Washington — Why build a home from scratch when you can use boxes from the city port?
Some 20 architecture and engineering students at Tongji University in Shanghai decided to take advantage of material available at their coastal city’s many docks. Unlike most solar homes on the market today, theirs — they hoped — would be affordable.
This is the first year homes competing in the U.S. Department of Energy’s Solar Decathlon will be judged also on cost. The new rule recognizes that to build mass-market demand for solar-powered residential buildings, prices must come down.
Team China’s contribution to this year’s Solar Decathlon contest in late September in Washington is called the Y Container, because that’s exactly what it is: large shipping containers, six in all, that form a Y.
“We transformed standard shipping containers in order to compensate for the cost of photovoltaic technology,” Hua Guodong, the Tongji University team’s primary student architect, recently told the U.S. Department of Energy’s Energy Blog.

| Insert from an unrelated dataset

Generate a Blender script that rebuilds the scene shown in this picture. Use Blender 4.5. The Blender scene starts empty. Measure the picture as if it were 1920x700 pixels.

The rectangular steel containers are paired and placed atop a large deck that wraps around the house. The deck encourages socializing and has a second important function as a collector of rain water that is filtered for domestic use.
Large windows and glass doors leading out to the deck bring light into the home, which on the inside looks like a modern, functional dwelling.
The students at Tongji University designed the Y Container with their city in mind. Many young couples in Shanghai cannot afford independent housing, which is why, the Tongji students say, they looked for inexpensive, discarded and easily reconfigured material for their home.
Shanghai ranked 20th on Mercer LLC’s recent Worldwide Cost of Living Survey for cities, well ahead of historically expensive metropolises such as New York.
Beatrice Camp, the U.S. Consul General in Shanghai, called the design of the Y Container “remarkable” after visiting the home in June.
“Using recycled shipping containers to construct this Y-shaped house is a clever reminder that Shanghai is the world’s biggest shipping port,” she said. “By taking on the challenge to design a house that combines affordability, consumer appeal and design excellence with optimal energy production and maximum efficiency, you are writing your own page in the history of innovation.”
Xi Fengxin, an architecture student and member of the Tongji University Solar Decathlon team, said the Solar Decathlon is an experience that will stay with him for the rest of his life. The best thing of all, he said, “is that we built our own designed house with our own hands.”